## begin GIVEN DATA

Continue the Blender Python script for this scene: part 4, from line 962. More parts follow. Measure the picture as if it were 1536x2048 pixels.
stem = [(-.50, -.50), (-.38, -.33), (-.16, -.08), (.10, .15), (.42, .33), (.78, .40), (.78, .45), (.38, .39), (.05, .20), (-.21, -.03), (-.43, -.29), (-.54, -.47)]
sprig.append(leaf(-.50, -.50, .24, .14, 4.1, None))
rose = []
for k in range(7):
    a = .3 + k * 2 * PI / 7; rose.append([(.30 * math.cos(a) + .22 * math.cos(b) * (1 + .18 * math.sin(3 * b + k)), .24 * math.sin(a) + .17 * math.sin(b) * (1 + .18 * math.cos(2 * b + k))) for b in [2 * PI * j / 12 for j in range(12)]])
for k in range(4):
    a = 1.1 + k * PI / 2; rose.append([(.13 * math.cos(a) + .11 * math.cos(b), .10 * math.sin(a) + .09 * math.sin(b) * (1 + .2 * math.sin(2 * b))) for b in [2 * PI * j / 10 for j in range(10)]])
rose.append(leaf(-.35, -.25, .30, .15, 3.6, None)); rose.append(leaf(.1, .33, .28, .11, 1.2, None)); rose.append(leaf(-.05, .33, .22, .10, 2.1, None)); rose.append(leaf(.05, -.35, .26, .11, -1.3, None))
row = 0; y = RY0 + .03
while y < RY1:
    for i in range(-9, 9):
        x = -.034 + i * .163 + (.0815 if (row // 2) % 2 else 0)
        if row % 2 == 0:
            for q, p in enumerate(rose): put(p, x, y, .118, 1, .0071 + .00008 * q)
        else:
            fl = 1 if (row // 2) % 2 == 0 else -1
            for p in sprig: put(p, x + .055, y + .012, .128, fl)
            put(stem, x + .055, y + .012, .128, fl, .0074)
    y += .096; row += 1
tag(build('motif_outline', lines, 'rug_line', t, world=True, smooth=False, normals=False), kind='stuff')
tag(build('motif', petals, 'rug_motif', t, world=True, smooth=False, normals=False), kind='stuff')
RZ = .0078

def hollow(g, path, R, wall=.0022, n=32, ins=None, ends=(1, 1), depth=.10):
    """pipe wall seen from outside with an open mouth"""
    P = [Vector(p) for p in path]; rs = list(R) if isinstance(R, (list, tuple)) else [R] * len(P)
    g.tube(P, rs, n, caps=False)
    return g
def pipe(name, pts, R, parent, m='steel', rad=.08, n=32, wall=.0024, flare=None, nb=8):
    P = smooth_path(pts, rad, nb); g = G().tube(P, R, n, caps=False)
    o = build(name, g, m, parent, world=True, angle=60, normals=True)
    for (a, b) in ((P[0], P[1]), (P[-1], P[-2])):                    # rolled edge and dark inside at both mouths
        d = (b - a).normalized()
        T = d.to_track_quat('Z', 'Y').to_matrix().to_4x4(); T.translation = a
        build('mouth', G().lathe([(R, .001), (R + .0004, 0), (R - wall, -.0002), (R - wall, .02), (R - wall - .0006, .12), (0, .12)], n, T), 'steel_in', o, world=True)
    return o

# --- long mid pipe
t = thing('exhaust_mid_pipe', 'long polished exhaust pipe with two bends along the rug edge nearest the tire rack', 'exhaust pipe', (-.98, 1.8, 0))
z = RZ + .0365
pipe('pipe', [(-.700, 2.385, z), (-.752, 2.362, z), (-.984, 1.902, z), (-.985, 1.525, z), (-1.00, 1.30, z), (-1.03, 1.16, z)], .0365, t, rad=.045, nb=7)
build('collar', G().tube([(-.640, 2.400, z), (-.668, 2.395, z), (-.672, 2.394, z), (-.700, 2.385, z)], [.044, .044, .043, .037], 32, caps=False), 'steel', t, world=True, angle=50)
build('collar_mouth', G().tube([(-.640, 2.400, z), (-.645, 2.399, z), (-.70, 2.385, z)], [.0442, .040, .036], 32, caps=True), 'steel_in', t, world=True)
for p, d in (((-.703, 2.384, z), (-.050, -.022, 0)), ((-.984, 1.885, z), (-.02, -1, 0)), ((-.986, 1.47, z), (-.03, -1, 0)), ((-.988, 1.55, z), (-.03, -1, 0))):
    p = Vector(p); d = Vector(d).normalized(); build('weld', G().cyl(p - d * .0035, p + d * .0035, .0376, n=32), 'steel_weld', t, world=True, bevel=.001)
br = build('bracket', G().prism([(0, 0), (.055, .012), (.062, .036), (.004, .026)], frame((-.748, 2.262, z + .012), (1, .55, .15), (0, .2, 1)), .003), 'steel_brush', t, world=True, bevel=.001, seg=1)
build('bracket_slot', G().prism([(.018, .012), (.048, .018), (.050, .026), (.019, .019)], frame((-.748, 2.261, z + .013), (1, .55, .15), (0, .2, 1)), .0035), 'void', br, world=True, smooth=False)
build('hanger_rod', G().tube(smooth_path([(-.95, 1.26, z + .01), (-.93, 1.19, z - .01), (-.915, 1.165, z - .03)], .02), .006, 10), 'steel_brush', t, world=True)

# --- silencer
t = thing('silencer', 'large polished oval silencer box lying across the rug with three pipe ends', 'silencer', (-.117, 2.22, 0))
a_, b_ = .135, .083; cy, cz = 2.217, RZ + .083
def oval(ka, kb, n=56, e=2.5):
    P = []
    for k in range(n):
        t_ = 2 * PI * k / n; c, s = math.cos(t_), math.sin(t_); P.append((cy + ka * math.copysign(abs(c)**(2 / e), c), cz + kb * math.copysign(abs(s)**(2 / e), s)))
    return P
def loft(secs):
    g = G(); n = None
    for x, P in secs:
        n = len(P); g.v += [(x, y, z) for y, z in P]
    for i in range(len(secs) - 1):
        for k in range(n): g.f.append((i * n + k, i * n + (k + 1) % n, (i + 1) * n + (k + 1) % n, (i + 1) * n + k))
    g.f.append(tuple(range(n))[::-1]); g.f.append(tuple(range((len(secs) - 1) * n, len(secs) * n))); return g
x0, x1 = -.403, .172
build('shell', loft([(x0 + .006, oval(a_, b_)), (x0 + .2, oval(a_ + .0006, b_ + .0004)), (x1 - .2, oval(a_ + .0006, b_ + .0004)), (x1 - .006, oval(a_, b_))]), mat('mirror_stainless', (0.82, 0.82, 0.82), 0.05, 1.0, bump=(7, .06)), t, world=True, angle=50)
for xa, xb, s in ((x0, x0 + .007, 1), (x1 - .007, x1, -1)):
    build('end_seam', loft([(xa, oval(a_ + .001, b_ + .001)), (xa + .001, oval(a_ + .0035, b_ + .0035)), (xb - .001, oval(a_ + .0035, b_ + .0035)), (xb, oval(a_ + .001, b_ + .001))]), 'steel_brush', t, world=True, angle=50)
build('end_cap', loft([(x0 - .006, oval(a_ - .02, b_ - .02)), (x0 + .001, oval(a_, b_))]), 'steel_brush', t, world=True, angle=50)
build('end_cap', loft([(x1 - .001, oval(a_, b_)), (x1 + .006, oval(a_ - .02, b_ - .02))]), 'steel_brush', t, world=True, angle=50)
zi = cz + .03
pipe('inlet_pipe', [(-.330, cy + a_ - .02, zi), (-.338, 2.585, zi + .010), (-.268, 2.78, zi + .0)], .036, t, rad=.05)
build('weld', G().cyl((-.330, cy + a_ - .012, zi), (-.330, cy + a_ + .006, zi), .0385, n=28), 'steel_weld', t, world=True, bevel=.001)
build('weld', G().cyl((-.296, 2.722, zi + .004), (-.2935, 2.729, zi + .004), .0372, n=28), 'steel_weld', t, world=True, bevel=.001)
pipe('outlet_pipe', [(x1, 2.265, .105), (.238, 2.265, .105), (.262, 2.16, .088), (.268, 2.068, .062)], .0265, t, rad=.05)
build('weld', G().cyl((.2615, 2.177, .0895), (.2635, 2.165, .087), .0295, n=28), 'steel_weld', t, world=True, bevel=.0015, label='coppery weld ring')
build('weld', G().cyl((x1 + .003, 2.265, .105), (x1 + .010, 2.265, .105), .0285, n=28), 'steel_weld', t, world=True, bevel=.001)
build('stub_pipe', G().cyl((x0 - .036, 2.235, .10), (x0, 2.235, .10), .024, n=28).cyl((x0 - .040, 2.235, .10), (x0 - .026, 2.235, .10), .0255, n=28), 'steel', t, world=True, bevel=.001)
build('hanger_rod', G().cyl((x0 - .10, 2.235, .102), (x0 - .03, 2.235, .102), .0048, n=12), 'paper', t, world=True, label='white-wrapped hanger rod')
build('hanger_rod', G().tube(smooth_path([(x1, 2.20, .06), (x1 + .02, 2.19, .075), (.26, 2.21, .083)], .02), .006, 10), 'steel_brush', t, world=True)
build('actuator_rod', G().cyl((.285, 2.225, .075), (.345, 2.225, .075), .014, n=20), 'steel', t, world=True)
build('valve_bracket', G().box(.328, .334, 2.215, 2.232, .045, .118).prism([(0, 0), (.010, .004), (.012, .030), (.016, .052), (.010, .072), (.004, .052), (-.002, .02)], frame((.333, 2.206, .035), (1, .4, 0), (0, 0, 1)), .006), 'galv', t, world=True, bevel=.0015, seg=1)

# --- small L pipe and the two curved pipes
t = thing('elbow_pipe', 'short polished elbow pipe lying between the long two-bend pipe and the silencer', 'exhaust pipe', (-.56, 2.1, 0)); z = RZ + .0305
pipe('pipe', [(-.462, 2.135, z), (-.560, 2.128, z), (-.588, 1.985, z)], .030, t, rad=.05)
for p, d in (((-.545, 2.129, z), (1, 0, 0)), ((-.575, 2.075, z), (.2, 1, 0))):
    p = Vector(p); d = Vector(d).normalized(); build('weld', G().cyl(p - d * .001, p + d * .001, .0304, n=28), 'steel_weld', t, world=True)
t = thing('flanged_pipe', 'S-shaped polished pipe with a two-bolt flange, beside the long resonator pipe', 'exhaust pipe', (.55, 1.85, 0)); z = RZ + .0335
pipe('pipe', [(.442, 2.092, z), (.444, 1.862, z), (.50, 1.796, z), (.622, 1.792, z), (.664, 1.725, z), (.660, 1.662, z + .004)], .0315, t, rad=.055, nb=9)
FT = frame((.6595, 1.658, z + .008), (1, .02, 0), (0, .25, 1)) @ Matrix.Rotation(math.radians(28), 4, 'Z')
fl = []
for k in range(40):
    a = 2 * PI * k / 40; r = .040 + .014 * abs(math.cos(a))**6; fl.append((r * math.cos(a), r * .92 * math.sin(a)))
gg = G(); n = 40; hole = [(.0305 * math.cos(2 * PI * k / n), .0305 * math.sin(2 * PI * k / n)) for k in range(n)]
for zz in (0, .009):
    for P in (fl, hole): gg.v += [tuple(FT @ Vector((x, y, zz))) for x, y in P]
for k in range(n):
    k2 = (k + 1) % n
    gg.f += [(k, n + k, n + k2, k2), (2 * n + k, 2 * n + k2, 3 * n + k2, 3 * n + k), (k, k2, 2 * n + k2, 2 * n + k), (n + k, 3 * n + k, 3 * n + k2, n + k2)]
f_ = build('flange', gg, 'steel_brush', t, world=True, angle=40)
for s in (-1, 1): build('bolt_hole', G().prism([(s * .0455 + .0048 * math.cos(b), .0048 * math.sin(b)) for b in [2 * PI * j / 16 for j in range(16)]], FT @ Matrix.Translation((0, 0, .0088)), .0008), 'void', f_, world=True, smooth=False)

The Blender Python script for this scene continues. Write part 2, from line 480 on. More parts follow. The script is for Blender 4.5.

## end GIVEN DATA

TO BE DONE
Look through the material above and pick out each line holding the word "scene".

FINAL RESULT
Continue the Blender Python script for this scene: part 4, from line 962. More parts follow. Measure the picture as if it were 1536x2048 pixels.
The Blender Python script for this scene continues. Write part 2, from line 480 on. More parts follow. The script is for Blender 4.5.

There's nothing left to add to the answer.